A Very Important Read // REVIEW: If I Was Your Girl by Meredith Russo

Title: If I Was Your Girl
Author: Meredith Russo
Publication Date: Just 1st 2016
Publisher: Usborne Publishing
Part of a Series?: No, A Standalone
I Got A Copy Through: Usborne Publishing (THANK YOU!)
Buy Links: Amazon UK || Waterstones || Foyles || WHSmith || Wordery || The Book Depository || Amazon US || Barnes and Noble || Google Play Store || Kobo


Blurb Description: Selected as the launch title for the Zoella Book Club.
'Important and brave. Read this wonderful book, just read it.' -- Jennifer Niven, author of All the Bright Places
Amanda Hardy is the new girl at school.
Like everyone else, all she wants is to make friends and fit in. But Amanda is holding back. Even from Grant, the guy she's falling in love with.
Amanda has a secret.
At her old school, she used to be called Andrew. And secrets always have a way of getting out.
A book about loving yourself and being loved for who you really are.

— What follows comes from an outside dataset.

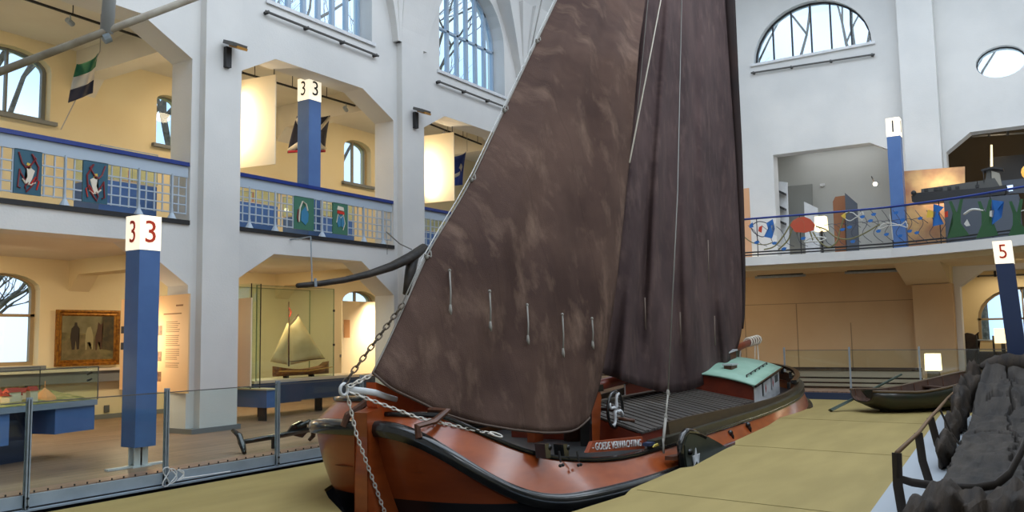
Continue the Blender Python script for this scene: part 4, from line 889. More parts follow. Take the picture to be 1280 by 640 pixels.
root = thing('wall_shelf', 'cream wall ledge with grey cladding below the gold framed painting', 'shelf', (9.9, BY, .8))
MB().box2((-2.2, -.22, .26), (2.4, 0, .31)).build('ledge', creamM, root); MB().box2((-2.2, -.16, .02), (2.4, 0, .26)).build('cladding', skirtM, root)
for x in (1.55, -.6): MB().prism([(x, -.14, .02), (x, 0, .02), (x, 0, -.30), (x, -.06, -.30)], (.06, 0, 0)).build('bracket', skirtM, root)
sp_ = onY(133, 511, BY); tag(MB().box2((sp_.x-.06, BY-.02, sp_.z-.08), (sp_.x+.06, BY, sp_.z+.08)).build('wall_socket', rodM), 'grey wall socket below the ledge near the red three column', 'socket')
paperM = mat('panel_paper', S(236, 196, 146), .7); inkM = mat('ink', S(150, 104, 66), .8); photoM = mat('photo_print', S(96, 66, 46), .6, col2=S(160, 120, 84), sc=14)
R_ = onY(234, 492, 13.28); L_ = onZ(149, 487, R_.z); top_ = onY(236, 367, 13.28).z
root = thing('information_panel', 'tall backlit cream information panel with text and sepia photos, behind the red three column', 'panel', tuple((R_+L_)/2)); root.rotation_euler = (0, 0, math.atan2((R_-L_).y, (R_-L_).x)); wl = (R_-L_).to_2d().length/2; hp = top_-R_.z
MB().box2((-wl, 0, 0), (wl, .03, hp)).build('board', paperM, root)
q = MB()
for i in range(24):
    z = hp*.72-i*.036
    if i % 7 != 6: q.box2((wl-.80, -.003, z), (wl-.30-random.uniform(0, .1), 0, z+.011))
q.box2((wl-.9, -.003, hp*.80), (wl-.25, 0, hp*.80+.022)); q.box2((wl-.45, -.003, hp*.88), (wl-.2, 0, hp*.88+.03)); q.build('printed_text', inkM, root)
for z in (.60, .33, .12): MB().box2((wl-1.35, -.004, hp*z-.02), (wl-.95, 0, hp*z+.16)).build('printed_photo', photoM, root)
for z in (.62, .44): MB().box2((-wl+.02, -.004, hp*z), (-wl+.16, 0, hp*z+.14)).build('printed_photo', darkM, root)
c_ = mw(root) @ V((wl-1.35, -.4, hp*.55)); light('AREA', tuple(c_), 14, WARM2, .25, tuple(mw(root) @ V((wl-.8, 0, hp*.45))), sy=.9)
# ================================================================== MODEL SHIP CASE (second bay)
Yc = 14.5
xa_, xb_ = onY(318, 470, Yc).x, 17.4
slateM = mat('slate_blue', S(62, 74, 98), .5); topM = mat('case_top', S(206, 190, 160), .6)
root = thing('display_plinth', 'long slate blue display plinth carrying the model ship case', 'plinth', (14.6, Yc+.45, 0))
def wb(nm, p, q_, m): return MB().box2(p, q_).build(nm, m, root, world=True)
wb('top_board', (xa_, Yc, .74), (xb_, Yc+.95, .80), topM); wb('front_box', (xa_, Yc+.02, .32), (xb_, Yc+.9, .74), slateM); wb('front_box', (12.9, Yc-.12, .30), (13.5, Yc+.05, .74), slateM)
for x in (12.8, 14.5, 16.2): wb('leg', (x, Yc+.3, 0), (x+.05, Yc+.5, .32), darkM)
cx0, cx1 = onY(320, 470, Yc).x, onY(417, 470, Yc).x; cz1 = onY(416, 361, Yc).z
root = thing('glass_display_case', 'tall clear glass case around the model sailing ship', 'glass case', ((cx0+cx1)/2, Yc+.4, .8))
q = MB(); t = .008
q.box2((cx0, Yc, .8), (cx1, Yc+t, cz1)); q.box2((cx1-t, Yc+t, .8), (cx1, Yc+.8, cz1)); q.box2((cx0, Yc+t, .8), (cx0+t, Yc+.8, cz1)); q.box2((cx0, Yc+.8-t, .8), (cx1, Yc+.8, cz1)); q.build('glass_walls', glassM, root, world=True)
q = MB()
for x in (cx0, cx1):
    for y in (Yc, Yc+.8): q.box2((x-.008, y-.008, .8), (x+.008, y+.008, cz1))
for y in (Yc, Yc+.8): q.box2((cx0, y-.008, cz1-.012), (cx1, y+.008, cz1))
q.build('case_edges', mat('glass_edge_green', S(120, 140, 104), .3), root, world=True)
for z in (1.5, 2.3): wb('hinge', (cx1-.02, Yc-.02, z), (cx1+.02, Yc+.01, z+.05), darkM)
# the model ship itself
Ym = Yc+.4; P = lambda x, y: onY(x, y, Ym)
bw_ = P(341, 458); st_ = P(411, 458); mx0 = (bw_.x+st_.x)/2; root = thing('model_ship', 'model sailing ship with a varnished hull and cream sails in the glass case', 'model ship', (mx0, Ym, .8))
wdm = mat('model_hull_wood', S(150, 92, 42), .45, col2=S(104, 60, 30), sc=18); rows = []
Lm = st_.x-bw_.x
for i in range(17):
    t = i/16; x = bw_.x+Lm*t; w = .17*(1-abs(2*t-1)**3)**.6+.01; zt_m = .98+.10*(2*t-1)**2+(.06 if t > .9 else 0)
    rows.append([(x, Ym-w, zt_m), (x, Ym-w*.95, .92), (x, Ym-w*.4, .85), (x, Ym+w*.4, .85), (x, Ym+w*.95, .92), (x, Ym+w, zt_m)])
mh = MB().rings(rows).build('model_hull', wdm, root, smooth=False, world=True)
q = MB(); q.tube([(bw_.x+.02, Ym-.17, .965), (mx0, Ym-.185, .94), (st_.x-.03, Ym-.15, 1.0)], .012, 5); q.build('model_wale', mat('model_gold', S(198, 150, 70), .4), mh, world=True)
q = MB(); q.box2((bw_.x+.35, Ym-.06, .8), (bw_.x+.42, Ym+.06, .86)); q.box2((st_.x-.6, Ym-.06, .8), (st_.x-.53, Ym+.06, .86)); q.build('cradle', darkM, root, world=True)
MB().tube([P(361, 458), P(361, 377)], [.02, .009], 8).build('model_mast', brownM, root, world=True); MB().tube([P(360, 408), P(373, 393)], .01, 6).build('model_gaff', brownM, root, world=True); MB().tube([P(361, 452), P(406, 448)], .01, 6).build('model_boom', brownM, root, world=True)
MB().tube([P(361.5, 385), P(364, 390), P(362, 396)], .012, 5).build('model_pennant', redpM, root, world=True)
clothM = mat('cream_sailcloth', S(236, 214, 160), .8, col2=S(222, 196, 140), sc=3)
def sail(nm, pts):
    a, b, c, d = pts; rows = []
    for i in range(9):
        u = i/8; rows.append([((V(P(*a))*(1-u)+V(P(*b))*u)*(1-v) + (V(P(*d))*(1-u)+V(P(*c))*u)*v) + V((0, -.09*math.sin(math.pi*u)*math.sin(math.pi*min(1, v+.1)), 0)) for v in [j/8 for j in range(9)]])
    MB().grid(rows).build(nm, clothM, root, smooth=True, world=True, solid=.006)
sail('model_mainsail', [(362, 408), (373, 395), (405, 447), (363, 456)]); sail('model_jib', [(359, 404), (360, 404), (359, 456), (338, 452)])
light('SPOT', (cx0+1.1, Yc+.1, 2.75), 45, WARM2, .05, (mx0, Ym, 1.0), 70)
# lit white screens and glowing wall panel
screenM = mat('white_screen', S(240, 226, 196), .7)
def screen(name, label, pr, pl, zt_, zb_, cat='screen', m=screenM, th=.03):
    c = (V(pr)+V(pl))/2; r = thing(name, label, cat, (c.x, c.y, zb_), math.atan2(pr[1]-pl[1], pr[0]-pl[0])); w = (V(pr)-V(pl)).to_2d().length/2
    MB().box2((-w, 0, 0), (w, th, zt_-zb_)).build('screen_board', m, r); return r, w
pr = onY(344.5, 93, 13.95); pl = onZ(297, 101, pr.z); zb_ = onY(343, 205, 13.95).z
plx = pl + (pl-pr).normalized()*.25
r, w = screen('white_screen', 'tall white lit screen on the upper gallery, left of the black three column', pr, plx, pr.z, zb_)
q = MB(); q.tube([(-w, .015, pr.z-zb_), (-w, .015, 8.0-zb_)], .012, 6); q.tube([(w-.05, .015, pr.z-zb_), (w-.05, .015, 8.0-zb_)], .012, 6); q.build('hanger', darkM, r)
light('AREA', tuple(mw(r) @ V((-w+.25, -.35, 1.0))), 26, WARM2, .25, tuple(mw(r) @ V((-w+.55, 0, .9))), sy=1.2)
pr = onY(567, 165, 13.9); pl = onZ(529, 170, pr.z); zb_ = onY(565, 250, 13.9).z
r, w = screen('white_screen', 'smaller white lit screen on the upper gallery, beside the foresail', pr, pl+(pl-pr).normalized()*.3, pr.z, zb_)
q = MB(); q.tube([(w-.05, .015, pr.z-zb_), (w-.05, .015, 8.0-zb_)], .012, 6); q.build('hanger', darkM, r)
light('AREA', tuple(mw(r) @ V((-w+.4, -.35, .8))), 24, WARM2, .25, tuple(mw(r) @ V((-w+.7, 0, .9))), sy=1.2)
pr = onY(314, 372, 13.95); pl = onZ(290, 374, pr.z); zb_ = onY(313, 484, 13.95).z
r, w = screen('white_screen', 'narrow white screen standing beside the pillar on the ground floor', pr, pl+(pl-pr).normalized()*.5, pr.z, zb_)
g0 = onY(428, 376, 15.3); g1 = onY(515, 376, 15.3)
r, w = screen('white_screen', 'glowing cream wall screen behind the dark chain of the bow', (g1.x, 15.3), (g0.x, 15.3), g0.z, onY(428, 470, 15.3).z)
MB().box2((-w+.05, -.02, .95), (-w+.25, 0, 1.4)).build('small_picture', mat('small_picture', S(206, 150, 96), .7), r)
light('AREA', (g0.x+.9, 14.8, 2.0), 26, WARM2, .3, (g0.x+1.1, 15.3, 1.6), sy=1.2)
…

First, I cannot stress the IMPORTANCE of reading and writing more books like If I Was Your Girl. I read books to understand myself better AND to understand the people I’m different from, as well as be able to relate to what they’re saying when I do talk to them.

NO AMOUNT of diverse books that you read is ever enough, and you (and I) should always be looking out for our next read.

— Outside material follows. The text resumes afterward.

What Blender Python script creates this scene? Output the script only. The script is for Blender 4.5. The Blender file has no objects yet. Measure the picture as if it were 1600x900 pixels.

Second, I had HIGH EXPECTATIONS from this book, because of what it stands for and also the GREAT things I heard from people who had read it.

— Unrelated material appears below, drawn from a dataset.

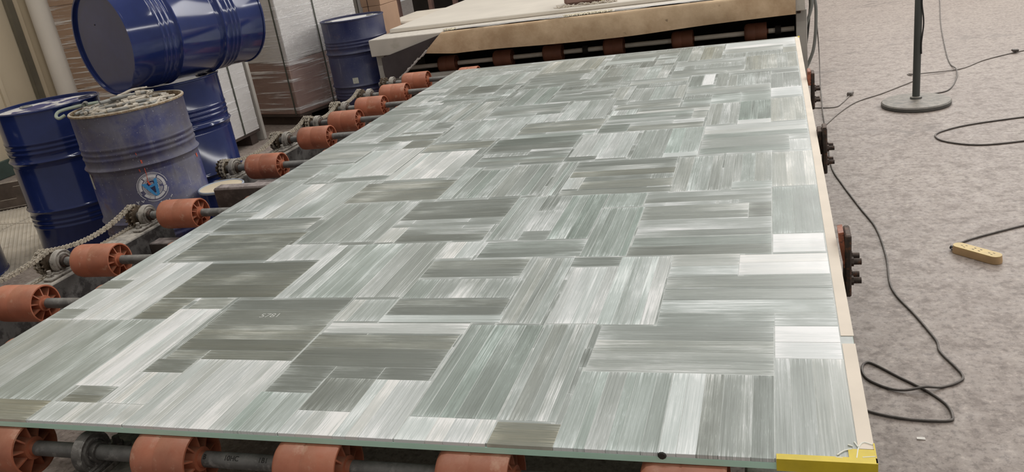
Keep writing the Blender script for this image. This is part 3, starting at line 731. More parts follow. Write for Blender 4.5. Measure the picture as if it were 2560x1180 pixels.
    ('H', -0.31, 2.072, 0.121, 2.141, 1, 0.44, 0), ('H', -0.31, 2.001, 0.121, 2.062, 1, 0.5, 0), ('H', -0.309, 1.924, 0.119, 1.995, 1, 0.52, 0), ('H', -0.308, 1.85, 0.121, 1.921, 1, 0.44, 0), 
    ('V', -1.248, 1.871, -1.099, 2.011, 3, 0.62, 0), ('H', -1.984, 2.032, -1.541, 2.309, 3, 0.25, -0.4), ('H', -1.98, 1.883, -1.841, 2.027, 3, 0.26, -0.5), ('H', -1.671, 1.845, -1.255, 2.013, 2, 0.28, -0.1), 
    ('H', -1.664, 1.64, -1.253, 1.846, 3, 0.24, -0.3), ('H', -1.685, 1.573, -1.547, 1.644, 1, 0.25, 0), ('V', -2.226, 1.874, -1.988, 2.328, 5, 0.84, 0), ('H', -2.337, 2.111, -2.224, 2.18, 1, 0.42, -0.3), 
    ('V', -2.337, 1.955, -2.224, 2.108, 2, 0.78, 0), ('H', -2.337, 1.885, -2.223, 1.954, 1, 0.42, -0.2), ('V', -2.337, 1.394, -1.844, 1.876, 6, 0.48, 0), ('V', -1.848, 1.497, -1.689, 1.951, 4, 0.88, 0), 
    ('H', -1.821, 1.952, -1.686, 2.025, 1, 0.4, -0.1), ('H', -1.828, 1.42, -1.705, 1.498, 2, 0.26, -0.3), ('V', -1.698, 1.422, -1.552, 1.574, 4, 0.76, 0), ('H', -2.337, 1.332, -1.854, 1.422, 1, 0.36, -1), 
    ('V', -1.843, 1.332, -1.55, 1.42, 7, 0.7, 0), ('V', -1.546, 1.332, -1.25, 1.647, 9, 0.76, 0), ('H', -1.244, 1.801, -0.815, 1.861, 1, 0.68, 0), ('H', -1.248, 1.709, -0.822, 1.792, 1, 0.3, -0.6), 
    ('H', -1.248, 1.559, -0.823, 1.718, 2, 0.26, -0.2), ('H', -1.243, 1.496, -1.105, 1.566, 1, 0.24, 0), ('V', -1.252, 1.332, -1.107, 1.498, 3, 0.64, 0.4), ('V', -1.104, 1.425, -0.964, 1.57, 1, 0.33, 0), 
    ('V', -1.104, 1.332, -0.958, 1.426, 3, 0.74, 0), ('V', -0.964, 1.332, -0.815, 1.568, 4, 0.78, 0), ('V', -0.81, 1.42, -0.604, 1.852, 5, 0.42, 0.3), ('V', -0.599, 1.42, -0.469, 1.857, 5, 0.5, 0), 
    ('V', -0.813, 1.332, -0.602, 1.419, 4, 0.82, 0), ('H', -0.598, 1.332, -0.455, 1.413, 1, 0.28, -1), ('H', -0.448, 1.629, -0.025, 1.85, 5, 0.48, 0), ('V', -0.455, 1.332, -0.243, 1.627, 6, 0.58, 0.2), 
    ('V', -0.242, 1.332, -0.17, 1.628, 2, 0.9, 0), ('V', -0.17, 1.332, -0.025, 1.626, 3, 0.38, 0), ('H', -0.023, 1.699, 0.121, 1.852, 2, 0.93, 0), ('V', -0.024, 1.332, 0.123, 1.7, 4, 0.62, 0), 
    ]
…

If I Was Your Girl is centred around a transgender main character and the new life she is attempting to build for herself after the hate and discrimination she faced in her last school, as well as her suicide attempt.

All Amanda’s plans for her senior year in a new city is to keep her head down, pass by unnoticed and not get killed. Until, that is, she walks into school and the boys make a beeline to date her and the girls want to be her friend, and Amanda’s days of hiding are over, and living have begun.

I liked and also had slight problems with the same aspects in the book, so here goes:

1.       WHAT THIS BOOK IS ABOUT: Like I said before, I’M SO PROUD of what this book stands for. It handles a topic SO IMPORTANT to our society, that so many people go through and others should all support.

2.       GRANT:  He was an AWESOME SAUCE BOY. I loved when he burned the letter that Amanda gave him because nothing would stop him from liking Amanda – it just warmed my stone cold heard. Also, his home life and how he handled it all made me like him a whole lot more.

3.       BEE/ VIRGINIA: These were two of my FAVOURITE Secondary characters (despite the unmentionable horrible thing that Bee does) and I loved that they were both LGBTQIA as well! There were these amazing personalities and I instantly fell in love with their bold voices that flew off the page (unlike Amanda’s that took me a while to get used to!)

4.       THE SENSE THAT SOMETHING WAS MISSING: I’m going to try my best to explain this – but EVERY dialogue and relationship in this book felt like it was MISSING something. EVERYTHING about Amanda’s past was terrible and EVERYTHING about her new life was sunshine and rainbows. It felt like there was dialogue missing that made up the relationships in this book, missing backstory which I would have LOVED more of – just MISSING.

I’m not even sure if that makes sense, but I kept trying to see if there were pages in the middle that I missed out, because it all felt so abrupt. SO SO ABRUPT.

5.       THE LACK OF BACKGROUND: While Amanda’s past as Andrew was talked about in flashbacks – in a story like this I WOULD HAVE LOVED MORE. She kept making generalisations from how jocks like Parker were the kind that would “kill her” (?) and it sort of shocked me because WHAT. I then spent the rest of the book waiting for some backstory (and while I will admit Parker was a F**K) I didn’t read anything about a jock that wanted to kill her, which means it was just a STEREOTYPE IN A BOOK TRYING TO BREAK BARRIERS.  

Despite the problems I had with it, I would DEFINIELY recommend this book to EVERYONE because reading diverse books like this one are SO SO IMPORTANT, but I can’t help but wishing that it was a little better.

3 stars. 
Meredith Russo
MEREDITH RUSSO was born, raised, and lives in Tennessee. She started living as her true self in late 2013 and never looked back. If I Was Your Girl was partially inspired by her experiences as a trans woman. Like Amanda, Meredith is a gigantic nerd who spends a lot of her time obsessing over video games and Star Wars.
What was the last LGBT Book you read? What are some LGBT Books that I NEED to read?
Have you read If I Was Your Girl? What do you think of it?